When a client provided us a report like the one shown above, we knew right away that we didn’t want to recreate it using the same line-by-line approach. That’s a lot of work! Thus, we thought, how can we do this report design in a way that minimizes rows in design but produces the same result?

This client uses the Solver Cloud reporting and planning solution. Solver Cloud, as you may surmise, is a web-based application. It’s published and developed by Solver Global. It uses Excel with an add-in. The add-in enables you to drag and drop fields into the Excel sheet. Once you add the fields, you can create groupings, filters, and parameters.

A good way to understand Solver versus Excel is this way:

Solver provides the Data Warehouse. The data is stored in the cloud in a Microsoft Azure SQL database structured for reporting and planning. This structure is like a star schema where you have a fact table (the transactions) surrounded by dimensions (the master records). Check out our FORsights™ article on using Solver as a data source for Power BI for more information about a star schema.

Excel provides this functionality, which we’ll call the Three Fs:

  • Form – The structure of the report
  • Formatting – How data is formatted, like using currency for numbers and bolding for headers
  • Formulas – Totals and variances and other calculations are created using Excel functions

The best way to think of creating a report is to think of how pivot tables work in Excel. Pivot tables expand the rows and columns based on the data available. Solver reports can be built to work very similarly to pivot tables. Instead of building a report with 297 rows as described above, you can build a format with fewer rows and let the report expand.

Here’s a screenshot showing the complete design from top to bottom:

Solver reports are like pivot tables

Notice how few rows there are! Yet, when the report is generated, it generates many rows.

How Does It Work?

You’ll notice in the Expenses section the bolded row and the row below it. The bolded row is a grouping that shows the headings like you see in the Management Reporter design. It’s using a filter to pull expense accounts and a grouping to show things like COMPENSATION and CLIENT RELATED.
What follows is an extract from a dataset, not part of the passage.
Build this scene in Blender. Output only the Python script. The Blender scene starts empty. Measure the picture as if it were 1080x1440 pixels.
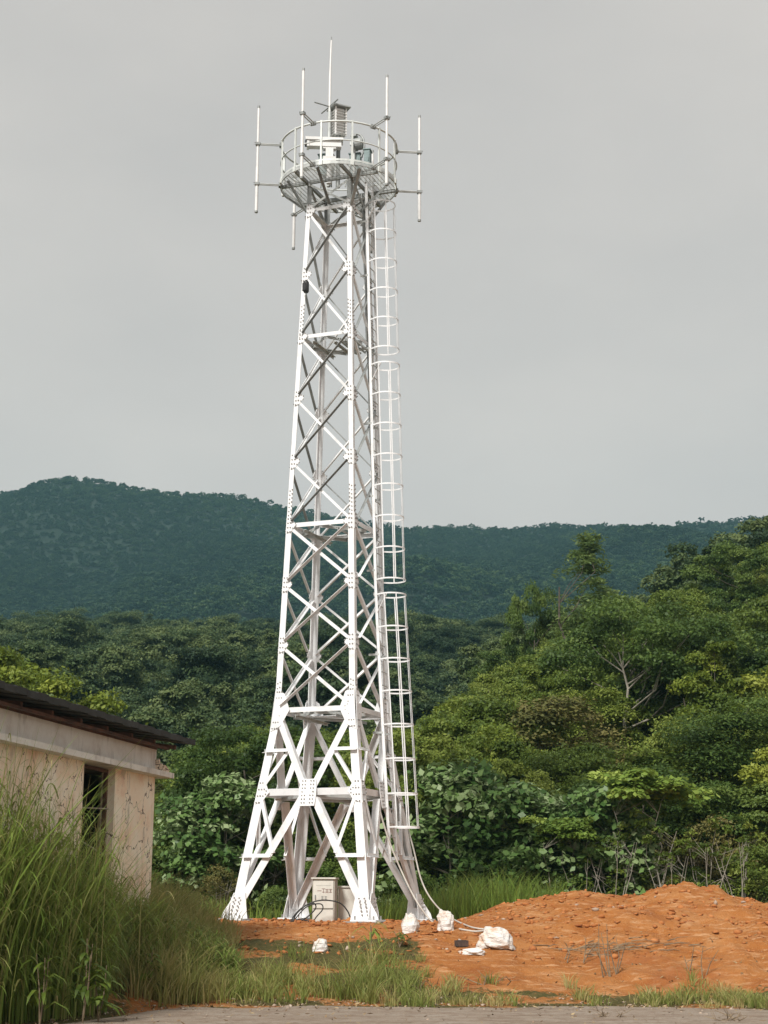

Below the headers are the details, like Salaries and Overtime. Rather than using accounts, the report uses a grouping called Roll Up Level 1. Each group of accounts has a defined Roll Up Level 1. For example, Salaries comprises two accounts: 6000 and 6330.

When the report runs, a header row for each top-level group, like COMPENSATION, is generated. Then all the items that belong to COMPENSATION, based on Roll Up Level 4, are printed. Each account has a Roll Up Level 1 value, like Salaries, and a Roll Up Level 4 value, like COMPENSATION. It’s like having multiple account categories for each account.

By maintaining the groups to which each account belongs, you can control where it falls in the report. As you add new accounts, you should provide the values for the groups. If the ERP system doesn’t allow you to enter the data, you can enter it directly in Solver.

In Conclusion

Using Solver, you can greatly reduce the number of rows it takes to create a report. This streamlined approach to creating reports can help you have reports that scale, are easy (or easier) to maintain, are easy to understand, and generate efficiently.